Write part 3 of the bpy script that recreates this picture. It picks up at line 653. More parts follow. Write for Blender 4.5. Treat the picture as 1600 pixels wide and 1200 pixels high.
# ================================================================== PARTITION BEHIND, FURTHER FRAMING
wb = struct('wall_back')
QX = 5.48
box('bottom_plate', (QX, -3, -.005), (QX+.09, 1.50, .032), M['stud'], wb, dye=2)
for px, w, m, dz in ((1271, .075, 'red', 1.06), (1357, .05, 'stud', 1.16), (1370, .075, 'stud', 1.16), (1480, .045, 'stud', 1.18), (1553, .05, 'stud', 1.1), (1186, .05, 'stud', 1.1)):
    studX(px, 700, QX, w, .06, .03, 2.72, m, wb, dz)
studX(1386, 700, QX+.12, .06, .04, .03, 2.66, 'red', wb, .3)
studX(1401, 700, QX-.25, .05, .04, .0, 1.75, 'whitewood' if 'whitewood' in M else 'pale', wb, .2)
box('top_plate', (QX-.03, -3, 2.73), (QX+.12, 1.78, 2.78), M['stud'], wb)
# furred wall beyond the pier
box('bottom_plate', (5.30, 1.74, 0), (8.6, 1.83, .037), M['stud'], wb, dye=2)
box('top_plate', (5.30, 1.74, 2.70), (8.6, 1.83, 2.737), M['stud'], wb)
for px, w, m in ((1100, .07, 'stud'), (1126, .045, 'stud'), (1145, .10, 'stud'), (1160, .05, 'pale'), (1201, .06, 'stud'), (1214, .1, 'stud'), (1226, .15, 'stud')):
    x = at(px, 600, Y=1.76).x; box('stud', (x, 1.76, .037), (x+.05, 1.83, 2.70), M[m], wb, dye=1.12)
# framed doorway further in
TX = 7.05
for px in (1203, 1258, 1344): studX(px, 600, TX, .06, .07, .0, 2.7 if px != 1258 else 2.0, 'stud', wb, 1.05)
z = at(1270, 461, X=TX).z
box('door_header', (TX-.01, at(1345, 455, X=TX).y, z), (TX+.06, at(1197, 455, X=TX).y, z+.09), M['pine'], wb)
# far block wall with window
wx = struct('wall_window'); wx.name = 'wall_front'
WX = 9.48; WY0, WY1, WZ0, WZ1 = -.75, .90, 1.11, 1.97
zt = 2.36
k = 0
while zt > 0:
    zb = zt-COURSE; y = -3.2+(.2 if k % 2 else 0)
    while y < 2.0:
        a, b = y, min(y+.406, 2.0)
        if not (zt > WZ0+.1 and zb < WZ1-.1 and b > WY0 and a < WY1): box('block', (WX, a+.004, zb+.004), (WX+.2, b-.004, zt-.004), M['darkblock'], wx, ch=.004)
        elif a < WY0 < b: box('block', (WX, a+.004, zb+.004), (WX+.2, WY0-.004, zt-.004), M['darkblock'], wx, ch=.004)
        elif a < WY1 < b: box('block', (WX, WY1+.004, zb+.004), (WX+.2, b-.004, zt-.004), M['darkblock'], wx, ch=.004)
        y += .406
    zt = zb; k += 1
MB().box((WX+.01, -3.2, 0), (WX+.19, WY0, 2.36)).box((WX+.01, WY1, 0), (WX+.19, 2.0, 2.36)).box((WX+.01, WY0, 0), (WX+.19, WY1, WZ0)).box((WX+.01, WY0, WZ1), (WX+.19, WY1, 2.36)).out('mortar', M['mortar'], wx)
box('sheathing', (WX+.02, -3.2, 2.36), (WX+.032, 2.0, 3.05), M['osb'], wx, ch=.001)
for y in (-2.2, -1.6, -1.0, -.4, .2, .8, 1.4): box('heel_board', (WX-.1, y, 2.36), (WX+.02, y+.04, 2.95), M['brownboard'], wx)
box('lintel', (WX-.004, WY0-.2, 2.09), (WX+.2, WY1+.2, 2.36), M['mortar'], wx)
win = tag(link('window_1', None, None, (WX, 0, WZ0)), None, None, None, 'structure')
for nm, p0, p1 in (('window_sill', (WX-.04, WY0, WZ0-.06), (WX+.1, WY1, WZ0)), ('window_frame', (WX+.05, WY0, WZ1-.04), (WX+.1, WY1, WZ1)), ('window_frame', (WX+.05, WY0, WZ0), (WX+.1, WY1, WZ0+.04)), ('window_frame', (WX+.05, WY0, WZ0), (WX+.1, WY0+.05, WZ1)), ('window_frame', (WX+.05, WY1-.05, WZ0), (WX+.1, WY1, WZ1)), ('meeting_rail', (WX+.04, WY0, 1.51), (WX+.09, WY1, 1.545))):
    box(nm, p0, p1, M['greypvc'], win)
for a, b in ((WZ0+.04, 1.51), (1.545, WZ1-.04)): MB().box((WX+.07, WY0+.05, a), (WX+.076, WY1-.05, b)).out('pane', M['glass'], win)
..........
Exercise aim >>
Reproduce all the data word for word.

Solution for this exercise >>
Write part 3 of the bpy script that recreates this picture. It picks up at line 653. More parts follow. Write for Blender 4.5. Treat the picture as 1600 pixels wide and 1200 pixels high.
# ================================================================== PARTITION BEHIND, FURTHER FRAMING
wb = struct('wall_back')
QX = 5.48
box('bottom_plate', (QX, -3, -.005), (QX+.09, 1.50, .032), M['stud'], wb, dye=2)
for px, w, m, dz in ((1271, .075, 'red', 1.06), (1357, .05, 'stud', 1.16), (1370, .075, 'stud', 1.16), (1480, .045, 'stud', 1.18), (1553, .05, 'stud', 1.1), (1186, .05, 'stud', 1.1)):
    studX(px, 700, QX, w, .06, .03, 2.72, m, wb, dz)
studX(1386, 700, QX+.12, .06, .04, .03, 2.66, 'red', wb, .3)
studX(1401, 700, QX-.25, .05, .04, .0, 1.75, 'whitewood' if 'whitewood' in M else 'pale', wb, .2)
box('top_plate', (QX-.03, -3, 2.73), (QX+.12, 1.78, 2.78), M['stud'], wb)
# furred wall beyond the pier
box('bottom_plate', (5.30, 1.74, 0), (8.6, 1.83, .037), M['stud'], wb, dye=2)
box('top_plate', (5.30, 1.74, 2.70), (8.6, 1.83, 2.737), M['stud'], wb)
for px, w, m in ((1100, .07, 'stud'), (1126, .045, 'stud'), (1145, .10, 'stud'), (1160, .05, 'pale'), (1201, .06, 'stud'), (1214, .1, 'stud'), (1226, .15, 'stud')):
    x = at(px, 600, Y=1.76).x; box('stud', (x, 1.76, .037), (x+.05, 1.83, 2.70), M[m], wb, dye=1.12)
# framed doorway further in
TX = 7.05
for px in (1203, 1258, 1344): studX(px, 600, TX, .06, .07, .0, 2.7 if px != 1258 else 2.0, 'stud', wb, 1.05)
z = at(1270, 461, X=TX).z
box('door_header', (TX-.01, at(1345, 455, X=TX).y, z), (TX+.06, at(1197, 455, X=TX).y, z+.09), M['pine'], wb)
# far block wall with window
wx = struct('wall_window'); wx.name = 'wall_front'
WX = 9.48; WY0, WY1, WZ0, WZ1 = -.75, .90, 1.11, 1.97
zt = 2.36
k = 0
while zt > 0:
    zb = zt-COURSE; y = -3.2+(.2 if k % 2 else 0)
    while y < 2.0:
        a, b = y, min(y+.406, 2.0)
        if not (zt > WZ0+.1 and zb < WZ1-.1 and b > WY0 and a < WY1): box('block', (WX, a+.004, zb+.004), (WX+.2, b-.004, zt-.004), M['darkblock'], wx, ch=.004)
        elif a < WY0 < b: box('block', (WX, a+.004, zb+.004), (WX+.2, WY0-.004, zt-.004), M['darkblock'], wx, ch=.004)
        elif a < WY1 < b: box('block', (WX, WY1+.004, zb+.004), (WX+.2, b-.004, zt-.004), M['darkblock'], wx, ch=.004)
        y += .406
    zt = zb; k += 1
MB().box((WX+.01, -3.2, 0), (WX+.19, WY0, 2.36)).box((WX+.01, WY1, 0), (WX+.19, 2.0, 2.36)).box((WX+.01, WY0, 0), (WX+.19, WY1, WZ0)).box((WX+.01, WY0, WZ1), (WX+.19, WY1, 2.36)).out('mortar', M['mortar'], wx)
box('sheathing', (WX+.02, -3.2, 2.36), (WX+.032, 2.0, 3.05), M['osb'], wx, ch=.001)
for y in (-2.2, -1.6, -1.0, -.4, .2, .8, 1.4): box('heel_board', (WX-.1, y, 2.36), (WX+.02, y+.04, 2.95), M['brownboard'], wx)
box('lintel', (WX-.004, WY0-.2, 2.09), (WX+.2, WY1+.2, 2.36), M['mortar'], wx)
win = tag(link('window_1', None, None, (WX, 0, WZ0)), None, None, None, 'structure')
for nm, p0, p1 in (('window_sill', (WX-.04, WY0, WZ0-.06), (WX+.1, WY1, WZ0)), ('window_frame', (WX+.05, WY0, WZ1-.04), (WX+.1, WY1, WZ1)), ('window_frame', (WX+.05, WY0, WZ0), (WX+.1, WY1, WZ0+.04)), ('window_frame', (WX+.05, WY0, WZ0), (WX+.1, WY0+.05, WZ1)), ('window_frame', (WX+.05, WY1-.05, WZ0), (WX+.1, WY1, WZ1)), ('meeting_rail', (WX+.04, WY0, 1.51), (WX+.09, WY1, 1.545))):
    box(nm, p0, p1, M['greypvc'], win)
for a, b in ((WZ0+.04, 1.51), (1.545, WZ1-.04)): MB().box((WX+.07, WY0+.05, a), (WX+.076, WY1-.05, b)).out('pane', M['glass'], win)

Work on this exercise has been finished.